There are two irresistible things to love about the R6, as Kel summed up: “Its shrill and its skill.” She went on to describe it as “a perfectly whittled tool that was built for a single purpose.”

If the supersport category is now the motorcycle market’s sinking ship, the R6 is going down with it, chained to the guns and blazing away to the bitter end. The Yamaha is no sailor, though, it’s a road warrior, and you only have to attack one apex with it to know you’d never fight aboard anything else.

“It is so sharp, so frenetic, so utterly dedicated to speed and precision, and it does it so well,” Matho said.

“The engine responsiveness made me feel, if I closed my eyes, that Yamaha was making two-strokes again,” Groff said. “But I didn’t close my eyes often as things on this bike happen very, very quickly.”

Just about anyone can get on the R6 and ride it fast because everything about the bike’s design and execution facilitates it. Its balance, its steering, its suspension responses, the way the tyres work with it, its incredible brakes, its quickshifter, the lot.

Sure, the four-cylinder engine is a bit lacklustre at lower revs, but the fast-paced, well-spaced gearbox gives you all the help you need to keep the powerplant shrieking in its favourite rev range – which is in the spine-tingling reaches above 10,000rpm, where it sounds like a screaming jet.

“Going hard and fast on the Yamaha is as natural as strolling down the road on a sunny day, so even though its limits are extremely hard to reach, you don’t feel you’re stretching your own abilities too far to get there,” Matho said. “This builds trust and confidence.”

It is no surprise then that the R6 scores so highly for pushing the limits. Significantly, it scores the highest marks here among the sportsbikes. That says a lot.

The supersport bike’s very single-mindedness worked against it, more in the comments than the scores. Yes, this intensity of focus is crucial to the R6 fulfilling its design brief, but it’s also a double-edged sword. It might be a proud racebike with lights, but it hurts on the road!
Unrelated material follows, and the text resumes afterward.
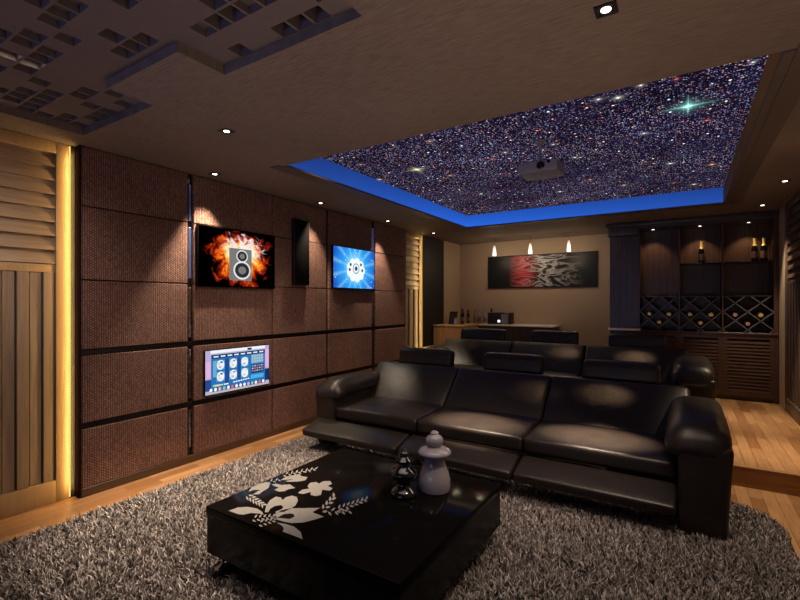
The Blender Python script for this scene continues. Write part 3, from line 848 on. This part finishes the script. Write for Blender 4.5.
def scr1(t, w, h, x):
    bm = B(); rect(bm, x, -w, w, -h, h, 0); s = obj('screen', bm, flame_mat(2 * w, 2 * h), t)
    G = [glow('speaker_picture_grey', (.22, .21, .21), .9), glow('speaker_picture_dark', (.03, .03, .035), .9), glow('speaker_picture_white', (.85, .85, .85), .9)]
    bm = B(); rect(bm, x + .0008, -.125, .15, -.22, .105, 0)
    for (cz, r) in ((.03, .064), (-.115, .096)):
        disc(bm, x + .0012, .03, cz, r * 1.12, r, 2, 28); disc(bm, x + .0016, .03, cz, r * .92, r * .80, 1, 28); disc(bm, x + .002, .03, cz, r * .5, r * .42, 0, 24)
    obj('speaker_picture', bm, G, s)
tv('wall_television', 2.532, 3.473, 1.645, 2.238, 'black wall television showing a grey speaker bursting into flames', 'television', scr1, 'wall televisions')
def scr2(t, w, h, x):
    m = NT('blue_burst_picture'); p = m.pos(); sp = m.n('ShaderNodeSeparateXYZ'); m.l(p, sp.inputs[0])
    an = m.math('ARCTAN2', sp.outputs[2], sp.outputs[1]); rr = m.math('SQRT', m.math('ADD', m.math('MULTIPLY', sp.outputs[1], sp.outputs[1]), m.math('MULTIPLY', sp.outputs[2], sp.outputs[2])))
    ray = m.math('POWER', m.math('ABSOLUTE', m.math('SINE', m.math('MULTIPLY', an, 7))), 9.0)
    base = m.ramp(rr, [(0.08, (0.35, 0.85, 1)), (0.25, (0.03, 0.38, 0.95)), (0.48, (0.01, 0.11, 0.60))])
    low = m.ramp(sp.outputs[2], [(0.0, (0.5, 0.9, 1)), (0.01, (0, 0, 0))])
    dots = m.n('ShaderNodeTexVoronoi'); m.put(dots.inputs['Vector'], p); dots.inputs['Scale'].default_value = 16
    spk = m.math('LESS_THAN', dots.outputs[0], .14)
    col = m.mix(m.math('MULTIPLY', ray, .35), base, (0.4, 0.8, 1, 1)); col = m.mix(m.math('MULTIPLY', spk, .7), col, (0.8, 0.95, 1, 1))
    mat = m.emission(col, 1.0)
    bm = B(); rect(bm, x, -w, w, -h, h, 0); s = obj('screen', bm, mat, t)
    G = [glow('burst_white', (.9, .97, 1), 1.0), glow('burst_dark', (.03, .06, .09), 1.0), glow('burst_grey', (.35, .45, .5), 1.0)]
    bm = B()
    for k in range(9):
        a = 2 * PI * k / 9
        disc(bm, x + .0008 + .00005 * k, .02 + .145 * math.cos(a), -.02 + .115 * math.sin(a), .062, .058, 0)
    disc(bm, x + .0014, .02, -.02, .15, .12, 0, 28)
    for (a, b, r) in ((.02, .0, .075),): disc(bm, x + .0018, a, b, r, r, 2, 24); disc(bm, x + .0021, a, b, r * .75, r * .75, 0, 24); disc(bm, x + .0024, a, b, r * .42, r * .42, 1, 20)
    for (a, b) in ((-.12, -.02), (.16, -.02), (-.1, .05), (.13, .06)): disc(bm, x + .0019, a, b, .022, .022, 1, 14)
    obj('burst_picture', bm, G, s)
tv('wall_television', 4.449, 5.383, 1.68, 2.248, 'black wall television showing a white emblem on a bright blue burst', 'television', scr2, 'wall televisions')
def scr3(t, w, h, x):
    C = {'lav': (.52, .42, .66), 'pink': (.75, .45, .72), 'white': (.88, .9, .95), 'dark': (.02, .03, .06), 'blue': (.025, .16, .46), 'deep': (.02, .07, .26), 'teal': (.15, .42, .62), 'cyan': (.07, .45, .75), 'yel': (.8, .75, .3), 'red': (.75, .15, .12), 'grey': (.5, .5, .55), 'green': (.25, .6, .4), 'navy': (.01, .03, .12), 'skin': (.85, .65, .4)}
    names = list(C); G = [glow('console_screen_' + k, C[k], 1.0) for k in names]; ix = {k: i for i, k in enumerate(names)}
    bm = B(); lay = [0]
    def R(s0, s1, t0, t1, c):
        lay[0] += 1; rect(bm, x + .00004 * lay[0], -w + 2 * w * s0, -w + 2 * w * s1, h - 2 * h * t1, h - 2 * h * t0, ix[c])
    def Dd(s, tt, rs, rt, c):
        lay[0] += 1; disc(bm, x + .00004 * lay[0], -w + 2 * w * s, h - 2 * h * tt, 2 * w * rs, 2 * h * rt, ix[c], 14)
    R(0, 1, 0, 1, 'lav'); R(0, .07, .25, .62, 'pink'); R(.93, 1, .1, .55, 'pink'); R(0, .09, .66, .92, 'deep'); R(.92, 1, .6, .9, 'navy')
    R(.07, .93, .0, .07, 'white'); R(.63, .70, .02, .08, 'dark'); R(.1, .85, .07, .10, 'grey')
    R(.08, .93, .10, .88, 'blue'); R(.09, .93, .11, .19, 'navy')
    for k in range(8): R(.115 + k * .102, .185 + k * .102, .135, .165, 'white')
    R(.105, .155, .24, .62, 'teal'); R(.28, .34, .22, .8, 'deep'); R(.47, .52, .22, .8, 'deep')
    for i, s in enumerate((.215, .405, .585)):
        for j, tt in enumerate((.35, .62)):
            R(s - .058, s + .058, tt - .11, tt + .11, 'cyan'); Dd(s, tt, .055, .115, 'white'); R(s - .03, s + .012, tt + .02, tt + .07, 'skin' if (i + j) % 2 else 'grey'); R(s - .005, s + .03, tt - .08, tt - .04, ('deep', 'red', 'yel')[i]); R(s - .035, s - .015, tt - .05, tt + .0, ('grey', 'skin', 'white')[i])
    R(.69, .90, .20, .42, 'teal')
    for i in range(5):
        for j in range(3): R(.70 + i * .04, .728 + i * .04, .22 + j * .065, .262 + j * .065, 'grey')
    R(.69, .90, .45, .66, 'navy')
    for i in range(5):
        for j in range(3): R(.70 + i * .04, .728 + i * .04, .47 + j * .06, .505 + j * .06, ('teal', 'grey', 'red')[(i + j) % 3])
    R(.68, .90, .70, .80, 'cyan')
    R(.1, .2, .79, .84, 'green'); R(.13, .25, .80, .83, 'yel'); R(.26, .33, .80, .83, 'white')
    for k in range(7): R(.40 + k * .038, .43 + k * .038, .785 - .004 * k, .815 - .004 * k, 'white')
    R(.0, 1, .95, 1, 'grey'); R(.06, .93, .87, .95, 'deep')
    for k in range(14): Dd(.075 + k * .063, .905, .022, .042, ('white', 'white', 'pink', 'green', 'white', 'red', 'white')[k % 7])
    obj('screen', bm, G, t)
tv('wall_touch_screen', 2.610, 3.402, .595, 1.035, 'small wall screen showing a blue song menu with white icons', 'screen', scr3, None, .008, .02)

# ------------------------------------------------------------------ tall black speaker on the left wall
t = thing('column_speaker', 'tall slim black speaker mounted on the woven wall between the televisions', 'speaker', (PX + .001, 3.875, 1.70))
bm = B(); box(bm, 0, .05, -.125, .125, 0, .78, .008, 2); obj('cabinet', bm, M['black'], t, 40)
bm = B(); box(bm, .05, .060, -.115, .115, .012, .768, .006, 2); obj('grille', bm, M['speaker'], t, 40)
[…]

“It’s completely impractical for the road,” R6-racer Stef pointed out. Now let’s move on…

For a mid-capacity bike that costs well under 20 grand, there’s almost perfect technology backing up the mechanical brilliance.

“The additions of ABS, TC and auto-blip have brought this bike into the 21st century,” Stef said. “It has kept everything I previously loved about the R6 but added the bits it was missing.” We did note, though, that its basic LCD dash is disappointing at this level in 2017. Maybe an R1 or MT-10 dash would have been a suitable and inexpensive addition.

The Yamaha R6 achieves such an incredibly high standard, it’d be easy to award it the MoTY gong.

Davo Dave Says

Very race-oriented look and feel, as expected. A lot more adjustment on the fork, suspension still feels soft, traction control and QS that has a nice smooth feel to it. Not built for comfort, but power figures are typical of the R6 breed. Revs build quickly after 10,000rpm.

Second Ops

Chris Dobie

If Motorcycle of the Year was based purely on how well a bike met its design brief, the R6 would win hands down. It was designed solely to win the Supersport championship, and from the moment you climb onto the bike you can tell it’s
all business.

Unlike its 1000cc R1 brother that struggles to harness the brutishness of a superbike into a usable roadbike, the R6 has no such trouble. I’ll keep saying it until I’m blue in the face, most riders of average skill level – me included – will get much more enjoyment from a 600cc sportsbike, and will most likely be quicker around a circuit on one. If I were in the market, I would take the 600 and have a whole lot of fun with the money I saved. Yamaha should be applauded for giving its supersport model a new lease of life.